The investment firm is evasive about its regulatory background:

In the UK, all firms undertaking financial business are regulated by the Financial Conduct Authority.

The FCA will have a list of all registered companies to undertake regulated activities, including offering investments for sale, so it’s a simple matter to ratify an investment firm’s credentials with the FCA. Any legitimate business will be happy to assist you when you undertake due diligence.

Scammers may pose as a “market introducer” for another investment to claim they are exempt from regulation, but this is a crucial indicator of a scam — there is simply no such thing.

Any offer of an investment on behalf of another is an act of brokerage, which is a regulated activity. If they’re not regulated, keep your money to yourself.

The investment has complicated international links:

Many legitimate firms will invest customers’ funds in markets abroad, but the investment will still be regulated in the UK.

However, unregulated and fraudulent operators use many foreign banks and organisations to circumvent UK regulation and launder ill-gotten money, so it cannot be traced back to its source. This means that the money will be difficult to recover if the investment is found to be fraudulent.

If everything seems unnecessarily complicated, the reason is to their benefit, not yours. Legitimate firms keep client money in a separate account in the UK even if they invest overseas, so never send your money abroad or deal with any firm that says they will.

It’s challenging to find details about the investment company:

Banks and legitimate financial institutions have a registered headquarters and registered directors. These details can be easily checked and verified, and these institutions will only be too happy to verify their legitimacy.

However, it’s pretty straightforward to set up a business with Companies House with a minimum of details, as there is no guarantee that the details of listed companies are correct.

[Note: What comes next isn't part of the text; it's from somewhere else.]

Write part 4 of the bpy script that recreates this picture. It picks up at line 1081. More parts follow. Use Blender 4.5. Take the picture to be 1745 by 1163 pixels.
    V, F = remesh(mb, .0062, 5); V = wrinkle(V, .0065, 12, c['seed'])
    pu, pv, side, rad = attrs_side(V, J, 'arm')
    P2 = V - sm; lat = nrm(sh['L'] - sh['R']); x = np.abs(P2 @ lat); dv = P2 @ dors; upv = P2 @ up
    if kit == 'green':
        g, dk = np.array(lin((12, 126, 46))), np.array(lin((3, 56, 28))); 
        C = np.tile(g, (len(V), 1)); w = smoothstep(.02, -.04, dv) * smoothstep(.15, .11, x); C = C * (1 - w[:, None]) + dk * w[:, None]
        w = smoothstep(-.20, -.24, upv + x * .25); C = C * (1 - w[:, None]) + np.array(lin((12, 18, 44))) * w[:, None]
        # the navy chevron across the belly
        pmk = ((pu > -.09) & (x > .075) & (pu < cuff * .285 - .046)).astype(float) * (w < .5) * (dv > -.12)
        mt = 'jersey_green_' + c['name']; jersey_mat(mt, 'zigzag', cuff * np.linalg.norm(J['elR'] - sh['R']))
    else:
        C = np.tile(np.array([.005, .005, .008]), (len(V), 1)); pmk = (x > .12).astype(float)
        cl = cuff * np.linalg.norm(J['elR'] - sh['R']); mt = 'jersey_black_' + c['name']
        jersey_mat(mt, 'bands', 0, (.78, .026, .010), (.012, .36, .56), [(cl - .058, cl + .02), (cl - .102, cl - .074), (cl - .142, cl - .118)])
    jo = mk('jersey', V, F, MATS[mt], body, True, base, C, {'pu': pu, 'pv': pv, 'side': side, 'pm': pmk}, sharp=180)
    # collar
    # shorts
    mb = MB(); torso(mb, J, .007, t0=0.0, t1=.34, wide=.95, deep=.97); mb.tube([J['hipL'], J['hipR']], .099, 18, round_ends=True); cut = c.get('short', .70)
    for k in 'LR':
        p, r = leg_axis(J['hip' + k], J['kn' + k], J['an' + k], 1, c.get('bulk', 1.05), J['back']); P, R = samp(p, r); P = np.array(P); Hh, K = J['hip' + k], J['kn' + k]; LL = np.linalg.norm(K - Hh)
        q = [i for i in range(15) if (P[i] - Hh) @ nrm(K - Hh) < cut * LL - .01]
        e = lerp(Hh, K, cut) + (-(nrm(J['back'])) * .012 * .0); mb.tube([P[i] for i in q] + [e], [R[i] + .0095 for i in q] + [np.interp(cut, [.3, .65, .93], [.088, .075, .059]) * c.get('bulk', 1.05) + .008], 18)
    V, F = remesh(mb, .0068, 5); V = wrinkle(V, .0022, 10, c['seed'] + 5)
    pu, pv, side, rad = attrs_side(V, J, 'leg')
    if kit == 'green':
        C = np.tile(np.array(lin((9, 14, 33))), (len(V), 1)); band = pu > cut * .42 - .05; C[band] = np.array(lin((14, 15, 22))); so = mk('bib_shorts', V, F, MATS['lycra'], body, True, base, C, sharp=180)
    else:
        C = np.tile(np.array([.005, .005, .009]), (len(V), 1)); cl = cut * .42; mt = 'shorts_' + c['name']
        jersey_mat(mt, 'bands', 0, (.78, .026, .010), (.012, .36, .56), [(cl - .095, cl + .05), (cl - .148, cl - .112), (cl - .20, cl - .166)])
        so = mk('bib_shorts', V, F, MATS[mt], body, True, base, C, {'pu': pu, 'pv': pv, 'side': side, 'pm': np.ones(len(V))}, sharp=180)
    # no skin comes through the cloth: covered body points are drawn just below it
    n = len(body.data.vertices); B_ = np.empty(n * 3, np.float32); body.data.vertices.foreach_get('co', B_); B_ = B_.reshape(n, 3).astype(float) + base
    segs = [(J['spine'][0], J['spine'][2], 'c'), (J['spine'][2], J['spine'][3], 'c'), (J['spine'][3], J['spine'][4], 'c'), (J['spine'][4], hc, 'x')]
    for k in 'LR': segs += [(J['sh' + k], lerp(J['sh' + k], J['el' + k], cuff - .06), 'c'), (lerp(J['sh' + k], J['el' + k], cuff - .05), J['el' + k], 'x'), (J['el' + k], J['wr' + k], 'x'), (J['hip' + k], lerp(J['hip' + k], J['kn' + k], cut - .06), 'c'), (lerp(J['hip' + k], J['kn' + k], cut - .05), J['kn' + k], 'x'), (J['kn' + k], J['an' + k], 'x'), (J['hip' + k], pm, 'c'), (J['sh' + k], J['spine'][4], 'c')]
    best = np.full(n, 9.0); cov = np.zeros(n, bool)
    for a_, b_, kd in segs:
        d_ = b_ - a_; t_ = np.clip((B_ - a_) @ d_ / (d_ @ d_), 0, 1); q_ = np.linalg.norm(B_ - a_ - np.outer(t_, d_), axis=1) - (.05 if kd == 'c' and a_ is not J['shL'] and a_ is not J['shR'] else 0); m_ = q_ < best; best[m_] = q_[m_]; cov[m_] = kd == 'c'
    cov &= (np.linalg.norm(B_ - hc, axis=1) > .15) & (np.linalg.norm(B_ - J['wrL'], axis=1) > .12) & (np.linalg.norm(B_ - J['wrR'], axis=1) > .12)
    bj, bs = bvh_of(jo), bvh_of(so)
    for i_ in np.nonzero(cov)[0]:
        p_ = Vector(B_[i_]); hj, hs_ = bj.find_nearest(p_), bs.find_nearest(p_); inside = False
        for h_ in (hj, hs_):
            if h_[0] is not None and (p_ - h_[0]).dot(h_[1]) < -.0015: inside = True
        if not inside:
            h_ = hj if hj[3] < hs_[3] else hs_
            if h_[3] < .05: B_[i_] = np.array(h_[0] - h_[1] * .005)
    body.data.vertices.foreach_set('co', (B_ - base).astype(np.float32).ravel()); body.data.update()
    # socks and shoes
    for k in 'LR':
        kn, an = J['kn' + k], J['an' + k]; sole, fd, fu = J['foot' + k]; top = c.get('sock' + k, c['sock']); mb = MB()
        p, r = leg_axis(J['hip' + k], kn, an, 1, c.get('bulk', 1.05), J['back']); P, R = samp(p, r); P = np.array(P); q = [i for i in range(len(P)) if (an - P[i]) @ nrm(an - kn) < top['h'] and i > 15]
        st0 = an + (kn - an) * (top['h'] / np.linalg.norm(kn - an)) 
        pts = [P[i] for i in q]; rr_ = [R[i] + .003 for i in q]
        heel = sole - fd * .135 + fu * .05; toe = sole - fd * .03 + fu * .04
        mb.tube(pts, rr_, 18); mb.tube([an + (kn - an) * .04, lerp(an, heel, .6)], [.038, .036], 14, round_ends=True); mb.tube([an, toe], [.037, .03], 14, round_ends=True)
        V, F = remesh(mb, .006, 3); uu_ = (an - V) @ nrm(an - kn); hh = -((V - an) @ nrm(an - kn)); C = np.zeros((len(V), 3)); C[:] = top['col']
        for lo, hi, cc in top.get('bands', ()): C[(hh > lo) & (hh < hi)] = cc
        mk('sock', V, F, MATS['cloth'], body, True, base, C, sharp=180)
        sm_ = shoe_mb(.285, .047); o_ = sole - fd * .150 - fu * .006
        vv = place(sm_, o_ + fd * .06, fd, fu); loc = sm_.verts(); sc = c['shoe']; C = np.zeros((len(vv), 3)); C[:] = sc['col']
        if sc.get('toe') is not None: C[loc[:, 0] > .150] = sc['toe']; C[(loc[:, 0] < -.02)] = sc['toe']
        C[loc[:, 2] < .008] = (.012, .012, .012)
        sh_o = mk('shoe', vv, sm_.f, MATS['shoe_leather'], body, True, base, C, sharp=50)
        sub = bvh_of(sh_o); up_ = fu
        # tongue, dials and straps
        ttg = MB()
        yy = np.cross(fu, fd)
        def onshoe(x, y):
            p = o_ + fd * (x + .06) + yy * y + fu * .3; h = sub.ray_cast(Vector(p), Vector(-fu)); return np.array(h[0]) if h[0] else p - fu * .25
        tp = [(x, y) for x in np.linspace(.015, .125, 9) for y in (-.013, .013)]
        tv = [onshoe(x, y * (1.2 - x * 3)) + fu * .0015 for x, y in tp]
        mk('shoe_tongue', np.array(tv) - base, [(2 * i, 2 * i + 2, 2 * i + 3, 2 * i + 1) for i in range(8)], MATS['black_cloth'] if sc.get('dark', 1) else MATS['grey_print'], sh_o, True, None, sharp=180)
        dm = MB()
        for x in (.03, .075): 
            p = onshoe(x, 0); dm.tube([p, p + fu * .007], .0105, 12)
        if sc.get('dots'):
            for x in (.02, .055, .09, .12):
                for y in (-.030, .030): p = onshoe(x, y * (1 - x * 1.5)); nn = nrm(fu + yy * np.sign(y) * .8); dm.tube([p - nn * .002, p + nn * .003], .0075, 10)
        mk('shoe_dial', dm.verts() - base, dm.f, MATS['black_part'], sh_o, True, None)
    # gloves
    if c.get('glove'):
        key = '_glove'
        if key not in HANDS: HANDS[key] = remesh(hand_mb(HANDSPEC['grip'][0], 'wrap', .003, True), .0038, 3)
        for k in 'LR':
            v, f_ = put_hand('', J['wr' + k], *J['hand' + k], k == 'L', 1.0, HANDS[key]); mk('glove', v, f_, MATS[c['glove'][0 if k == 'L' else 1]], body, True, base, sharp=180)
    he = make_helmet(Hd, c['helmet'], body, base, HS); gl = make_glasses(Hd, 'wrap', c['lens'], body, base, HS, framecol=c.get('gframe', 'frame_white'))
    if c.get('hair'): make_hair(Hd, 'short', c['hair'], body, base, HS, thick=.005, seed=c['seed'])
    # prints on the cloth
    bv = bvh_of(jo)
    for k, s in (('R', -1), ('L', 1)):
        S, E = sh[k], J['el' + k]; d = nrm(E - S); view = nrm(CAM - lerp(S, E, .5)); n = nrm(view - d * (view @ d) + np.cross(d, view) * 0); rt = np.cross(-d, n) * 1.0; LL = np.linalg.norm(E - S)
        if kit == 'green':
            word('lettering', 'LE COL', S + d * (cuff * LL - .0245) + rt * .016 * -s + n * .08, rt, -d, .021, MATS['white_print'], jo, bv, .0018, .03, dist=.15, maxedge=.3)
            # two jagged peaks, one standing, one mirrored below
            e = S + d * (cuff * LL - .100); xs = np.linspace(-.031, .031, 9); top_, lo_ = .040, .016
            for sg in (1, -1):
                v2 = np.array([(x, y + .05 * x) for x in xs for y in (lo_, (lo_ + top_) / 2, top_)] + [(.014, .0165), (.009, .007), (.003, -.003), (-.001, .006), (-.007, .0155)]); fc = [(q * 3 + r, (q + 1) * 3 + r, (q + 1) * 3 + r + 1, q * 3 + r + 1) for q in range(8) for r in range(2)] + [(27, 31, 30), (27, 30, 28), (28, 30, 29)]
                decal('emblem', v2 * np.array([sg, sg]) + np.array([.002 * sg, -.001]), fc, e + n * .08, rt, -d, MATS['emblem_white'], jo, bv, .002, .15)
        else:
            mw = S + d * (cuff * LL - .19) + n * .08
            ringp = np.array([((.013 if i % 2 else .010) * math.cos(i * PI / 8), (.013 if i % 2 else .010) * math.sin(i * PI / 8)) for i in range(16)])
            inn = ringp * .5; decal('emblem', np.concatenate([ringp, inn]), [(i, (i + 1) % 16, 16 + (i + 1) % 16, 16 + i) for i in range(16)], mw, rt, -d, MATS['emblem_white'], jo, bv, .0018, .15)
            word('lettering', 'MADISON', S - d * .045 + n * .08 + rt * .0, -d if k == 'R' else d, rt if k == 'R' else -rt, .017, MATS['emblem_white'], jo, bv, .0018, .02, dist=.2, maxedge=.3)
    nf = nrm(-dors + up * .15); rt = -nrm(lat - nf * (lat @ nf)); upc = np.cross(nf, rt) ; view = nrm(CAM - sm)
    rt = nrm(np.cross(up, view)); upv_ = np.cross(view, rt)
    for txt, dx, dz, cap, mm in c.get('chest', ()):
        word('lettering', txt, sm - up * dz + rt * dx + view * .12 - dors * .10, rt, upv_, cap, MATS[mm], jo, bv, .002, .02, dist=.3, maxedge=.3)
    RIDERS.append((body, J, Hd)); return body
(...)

Some fraudsters even clone legitimate, regulated financial institutions by setting up a business with a similar name. Similarly, the company directors named may not even be real people.

Once the scam has made enough money, these firms and their directors usually become physically non-existent, with the funds being laundered through an international network of associates.

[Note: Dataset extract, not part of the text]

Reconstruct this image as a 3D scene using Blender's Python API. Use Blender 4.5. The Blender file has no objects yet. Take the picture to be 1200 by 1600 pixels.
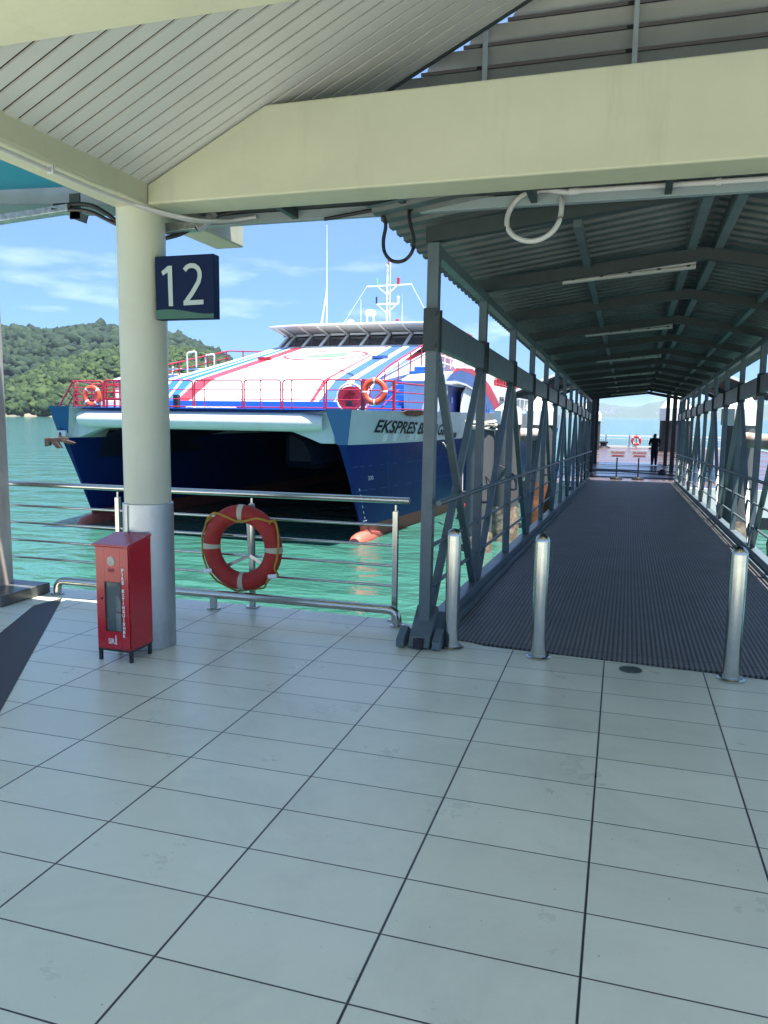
import bpy, math, random
from mathutils import Vector, Matrix, noise
R_ = math.radians
random.seed(7)
sc = bpy.context.scene
# ------------------------------------------------------------------ camera
def cam_axes(yaw, pitch, roll):
    cy, sy = math.cos(yaw), math.sin(yaw)
    f = Vector((sy*math.cos(pitch), cy*math.cos(pitch), math.sin(pitch)))
    r = Vector((cy, -sy, 0)); u = r.cross(f)
    r2 = r*math.cos(roll)+u*math.sin(roll); u2 = -r*math.sin(roll)+u*math.cos(roll)
    return r2, u2, f
cd = bpy.data.cameras.new('camera'); cam = bpy.data.objects.new('camera', cd)
sc.collection.objects.link(cam); sc.camera = cam
r2, u2, f2 = cam_axes(-.29567, -.12566, .012775)
M = Matrix(((r2.x, u2.x, -f2.x, 0), (r2.y, u2.y, -f2.y, 0), (r2.z, u2.z, -f2.z, 1.70), (0, 0, 0, 1)))
cam.matrix_world = M
cd.sensor_fit = 'VERTICAL'; cd.sensor_height = 36.0; cd.sensor_width = 27.0
cd.lens = 1208.7/1600*36.0
cd.clip_start = 0.05; cd.clip_end = 40000
# ------------------------------------------------------------------ sky, sun, exposure
SUN_AZ, SUN_EL = R_(125), R_(75)          # azimuth clockwise from +Y
w = bpy.data.worlds.new('World'); sc.world = w; w.use_nodes = True
nt = w.node_tree; nt.nodes.clear()
def N(nt, t, **k):
    n = nt.nodes.new(t)
    for a, b in k.items():
        if a.startswith('i_'):
            n.inputs[a[2:].replace('_', ' ')].default_value = b
        else: setattr(n, a, b)
    return n
out = N(nt, 'ShaderNodeOutputWorld'); bg = N(nt, 'ShaderNodeBackground')
sky = N(nt, 'ShaderNodeTexSky', sky_type='NISHITA'); sky.sun_disc = False
sky.sun_elevation = SUN_EL; sky.sun_rotation = SUN_AZ
sky.air_density = 1.0; sky.dust_density = 0.2; sky.ozone_density = 2.2; sky.altitude = 0
tc = N(nt, 'ShaderNodeTexCoord'); sep = N(nt, 'ShaderNodeSeparateXYZ'); nt.links.new(tc.outputs['Generated'], sep.inputs[0])
mp = N(nt, 'ShaderNodeMapping'); mp.inputs['Scale'].default_value = (3.2, 3.2, 15.0); mp.inputs['Location'].default_value = (1.3, .4, .2)
nt.links.new(tc.outputs['Generated'], mp.inputs[0])
ns = N(nt, 'ShaderNodeTexNoise'); ns.inputs['Scale'].default_value = 1.6; ns.inputs['Detail'].default_value = 7; ns.inputs['Roughness'].default_value = .55
nt.links.new(mp.outputs[0], ns.inputs['Vector'])
cr = N(nt, 'ShaderNodeMapRange'); cr.inputs['From Min'].default_value = .50; cr.inputs['From Max'].default_value = .72
nt.links.new(ns.outputs['Fac'], cr.inputs['Value'])
hz = N(nt, 'ShaderNodeMapRange'); hz.inputs['From Min'].default_value = .34; hz.inputs['From Max'].default_value = .03
nt.links.new(sep.outputs['Z'], hz.inputs['Value'])
mm = N(nt, 'ShaderNodeMath', operation='MULTIPLY'); nt.links.new(cr.outputs[0], mm.inputs[0]); nt.links.new(hz.outputs[0], mm.inputs[1])
mm2 = N(nt, 'ShaderNodeMath', operation='MULTIPLY'); mm2.inputs[1].default_value = .62; nt.links.new(mm.outputs[0], mm2.inputs[0])
tint = N(nt, 'ShaderNodeMix', data_type='RGBA', blend_type='MULTIPLY'); tint.inputs['Factor'].default_value = 1
nt.links.new(sky.outputs[0], tint.inputs['A']); 
zr = N(nt, 'ShaderNodeMapRange'); zr.inputs['From Min'].default_value = 0; zr.inputs['From Max'].default_value = .55; nt.links.new(sep.outputs['Z'], zr.inputs['Value'])
tg = N(nt, 'ShaderNodeMix', data_type='RGBA'); nt.links.new(zr.outputs[0], tg.inputs['Factor']); tg.inputs['A'].default_value = (.13, .27, .62, 1); tg.inputs['B'].default_value = (.92, .94, .90, 1)
nt.links.new(tg.outputs['Result'], tint.inputs['B'])
mx = N(nt, 'ShaderNodeMix', data_type='RGBA')
nt.links.new(mm2.outputs[0], mx.inputs['Factor']); nt.links.new(tint.outputs['Result'], mx.inputs['A']); mx.inputs['B'].default_value = (5.5, 6.3, 7.6, 1)
nt.links.new(mx.outputs['Result'], bg.inputs['Color']); bg.inputs['Strength'].default_value = 0.085
nt.links.new(bg.outputs[0], out.inputs[0])
sl = bpy.data.lights.new('sun', 'SUN'); sl.energy = 4.6; sl.angle = R_(.55); sl.color = (1, .955, .89)
so = bpy.data.objects.new('sun', sl); sc.collection.objects.link(so)
sd = Vector((math.sin(SUN_AZ)*math.cos(SUN_EL), math.cos(SUN_AZ)*math.cos(SUN_EL), math.sin(SUN_EL)))
so.rotation_euler = sd.to_track_quat('Z', 'Y').to_euler(); so.location = sd*200
sc.view_settings.view_transform = 'Standard'; sc.view_settings.look = 'None'
sc.view_settings.exposure = 1.9; sc.view_settings.gamma = 1; sc.view_settings.use_curve_mapping = False
sc.render.engine = 'CYCLES'
try:
    sc.cycles.max_bounces = 8; sc.cycles.diffuse_bounces = 5; sc.cycles.volume_bounces = 0
except Exception: pass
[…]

Don’t rely solely on a listing with Companies House — dig deeper, and if you can’t find anything concrete, walk. The sketchier the details of the firm seem, the more likely it is to be a scam.

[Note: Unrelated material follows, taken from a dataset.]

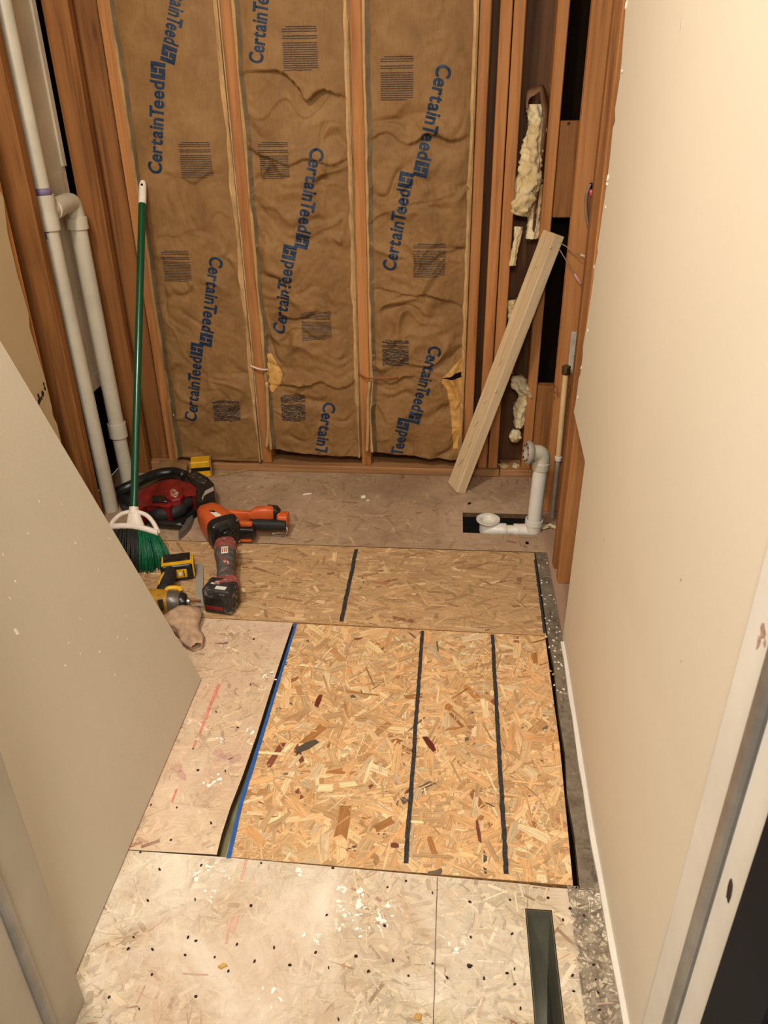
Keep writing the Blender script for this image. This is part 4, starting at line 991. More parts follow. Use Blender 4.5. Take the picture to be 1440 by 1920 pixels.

The investment is time-critical:

Any legitimate investment will plan to allow potential clients to consider their full range of options before investing. Any individual who rushes you into making a decision is doing to reduce the time you have to undertake due diligence.

Furthermore, the scammers will already be planning their great escape, so the sooner they get enough of the investors’ cash on board, the sooner they can dive underground without being traced by the authorities.

Anyone who uses high-pressure sales to get you to invest is probably a fraud. There’s no shortage of great investment opportunities out there, so take your own time.

If the investment seems too good to be true:

It probably is. Many sensible investors have ignored their misgivings in favor of the promise of huge returns. Be realistic: could any investment guarantee a ridiculously high return? The markets are the markets, and there are no “unicorn” investments, so treat big claims with scepticism.

Some investment schemes will pay the returns for a time, but they will be relying on new investments to keep the plan propped up. Even if you make the returns for some time, you will lose the bulk of your capital once the firm disappears.

Ponzi schemes are unsustainable, and their owners use investors’ money to fund their lavish lifestyle. You will always get out less than you put in.

If you’re looking to invest, remember: your money is safest in the bank. They may not pay the highest interest rates, but they will protect your money.

Regulated investment firms and banks are duty-bound to give you the best advice, outline risks versus benefits, and ensure your money is safely invested.

Your money is your own, and you should never be afraid to say no. If an investment firm is legitimate, they will respect your decision. If they don’t, that’s a sure sign that they should be avoided.